So I'm preparing for my further studies (last year of high school, preparing so I can try and join the academy that I want), and just solving problems. Got stuck on this one:
Find the inverse of $$f(x)=\sin(3x-1)$$ in the domain of $x \in \left[\dfrac{2-\pi}{6}, \dfrac{2+\pi}{6}\right]$.
What I've tried so far is:
$f(x) = y\\y=\sin(3x-1)\\y = \sin(3x)\cos(1)-\cos(3x)\sin(1)$
At this point I have no idea what to do, I thought of trying to split $3x=2x+x$ and continuing but it would be too messy.
On
HINT:
Rearrange the equation so you have $x$ in terms of $f(x)$
Write down a domain for this inverse function, by considering the possible values of $\arcsin$
On
The equation $\sin(3x-1)=y$ has the solutions $$ 3x-1=\arcsin y+2k\pi \qquad\text{or}\qquad 3x-1=\pi-\arcsin y+2k\pi $$ Since you know that $\frac{2-\pi}{6}\le x\le\frac{2+\pi}{6}$, you also have $$ 3\frac{2-\pi}{6}-1\le 3x-1\le 3\frac{2+\pi}{6}-1 $$ that is, $$ -\frac{\pi}{2}\le 3x-1\le\frac{\pi}{2} $$ so we have to take the solution from the first family, with $k=0$, because by definition $-\pi/2\le\arcsin y\le\pi/2$.
Thus $3x-1=\arcsin y$ and therefore $$ x=\frac{1}{3}(1+\arcsin y) $$ The inverse is the function, defined over $[-1,1]$, $$ g(y)=\frac{1}{3}(1+\arcsin y) $$
Different domains for $\sin(3x-1)$ would lead to different determinations of the family of solutions or of $k$. For instance, the inverse of $f(x)=\sin(3x-1)$ over $\bigl[\frac{\pi+2}{6},\frac{3\pi+2}{6}\bigr]$ would be $$ g(y)=\frac{1}{3}(1+\pi-\arcsin y) $$
You are probably over thinking about the simple thing.

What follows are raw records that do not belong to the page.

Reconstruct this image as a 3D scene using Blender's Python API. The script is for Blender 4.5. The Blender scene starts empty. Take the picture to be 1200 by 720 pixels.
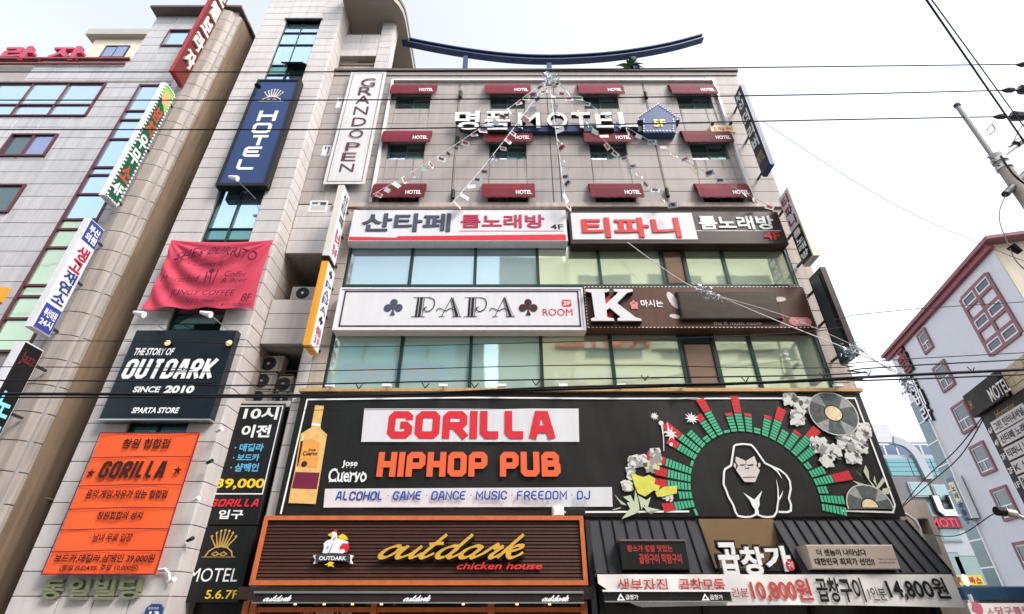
import bpy, math, random
from math import radians, tan, atan, sin, cos, pi
from mathutils import Vector, geometry

# ------------------------------------------------------------------ camera, world, sun
S = bpy.context.scene
F, CX, TH, CAMZ, CAMY = 590.0, 592.0, radians(30.8), 1.6, -14.0
cam = bpy.data.cameras.new('camera'); camo = bpy.data.objects.new('camera', cam)
S.collection.objects.link(camo); S.camera = camo
camo.location = (0, CAMY, CAMZ); camo.rotation_euler = (pi/2 + TH, 0, 0)
cam.sensor_width = 36; cam.lens = F/1200*36; cam.shift_x = (600-CX)/1200; cam.clip_end = 3000
W = bpy.data.worlds.new('World'); S.world = W; W.use_nodes = True
nt = W.node_tree; sky = nt.nodes.new('ShaderNodeTexSky'); sky.sky_type = 'NISHITA'; sky.sun_disc = False
SUN_EL, SUN_AZ = radians(48), radians(128)          # azimuth from +Y (the way the camera looks) towards +X
sky.sun_elevation = SUN_EL; sky.sun_rotation = SUN_AZ; sky.air_density = 1.0; sky.dust_density = 2.0; sky.ozone_density = 1.0
hs = nt.nodes.new('ShaderNodeHueSaturation'); hs.inputs['Saturation'].default_value = .3
nt.links.new(sky.outputs[0], hs.inputs['Color']); nt.links.new(hs.outputs[0], nt.nodes['Background'].inputs[0]); nt.nodes['Background'].inputs[1].default_value = 0.15
sl = bpy.data.lights.new('sun', 'SUN'); sl.energy = 1.15; sl.angle = radians(20); sl.color = (1, .93, .86)
so = bpy.data.objects.new('sun', sl); S.collection.objects.link(so)
sdir = Vector((sin(SUN_AZ)*cos(SUN_EL), cos(SUN_AZ)*cos(SUN_EL), sin(SUN_EL)))
so.rotation_euler = sdir.to_track_quat('Z', 'Y').to_euler(); so.location = (0, 0, 60)
S.view_settings.view_transform = 'Standard'; S.view_settings.look = 'None'
S.view_settings.exposure = 1.68; S.view_settings.gamma = 1.0
random.seed(7)

# ------------------------------------------------------------------ geometry helpers
CT, ST = cos(TH), sin(TH)
def proj(v):
    x, y, z = v[0], v[1]-CAMY, v[2]-CAMZ
    zc = y*CT + z*ST; yc = z*CT - y*ST
    if zc < .1: return (-9999, -9999)
    return (CX + F*x/zc, 360 - F*yc/zc)
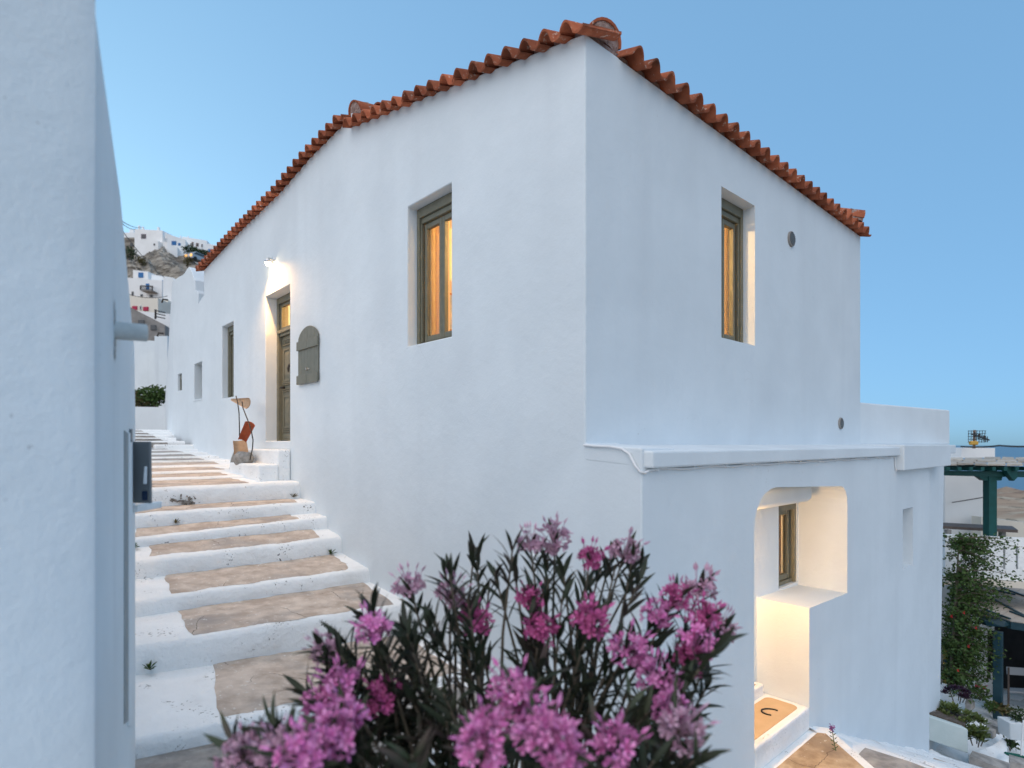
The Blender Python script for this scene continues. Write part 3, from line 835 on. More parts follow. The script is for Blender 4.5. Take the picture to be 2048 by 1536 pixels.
# ---------------------------------------------------------------- roof tiles
PITCH = .2
def tile_mesh(p, length, seed):
    n = 15; th = .016
    prof = []
    for i in range(n+1):
        u = -.012 + (p + .034)*i/n
        t = u/p
        if t < .64: h = .078*max(0, sin(pi*max(0, t)/.64))**.75 if t > 0 else 0
        else: h = -.012*sin(pi*min(1, (t-.64)/.36))
        if t > 1.02: h += .02*(t-1.02)/.1
        prof.append((u, h))
    vs, fs = [], []
    segs = (0, .5, 1)
    for s in segs:
        k = 1 + .05*(1-s)
        for (u, h) in prof: vs.append((u, s*length, h*k))
        for (u, h) in prof: vs.append((u + .0, s*length, h*k - th))
    m_ = n+1
    for q in range(len(segs)-1):
        o0 = q*2*m_; o1 = (q+1)*2*m_
        for i in range(n):
            fs.append((o0+i, o0+i+1, o1+i+1, o1+i)); fs.append((o0+m_+i, o1+m_+i, o1+m_+i+1, o0+m_+i+1))
    for i in range(n):
        fs.append((i, i+m_, i+1+m_, i+1))
    for e_ in (0, n):
        for q in range(len(segs)-1):
            o0 = q*2*m_; o1 = (q+1)*2*m_
            fs.append((o0+e_, o1+e_, o1+m_+e_, o0+m_+e_))
    mb = MB(); mb.add(vs, fs, False)
    me = mb.mesh('roof_tile')
    for pl in me.polygons: pl.use_smooth = abs(pl.normal.y) < .5 and pl.area > .0004
    me.materials.append(M['terracotta'])
    return me
roof = bpy.data.objects.new('roof', None); COL.objects.link(roof); roof.parent = house
TM = {}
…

Recall the definition of Inverse of a function.
To write an inverse of a function, you have to represent the whole function of $x$ in $f(x)$ or $y$. What I mean from this is:
$f(x) = sin(3x - 1)$
You can call $f(x)$ as $y$.
$y = sin(3x - 1)$
Now write the whole function of x in terms of y.
$\sin^{-1}(y) = 3x - 1$
Now if you want to write it in terms of π or more precisely, you can write 1 as $(\sin^{-1}(π/2)$ and apply $sin(A) + sin(B)$.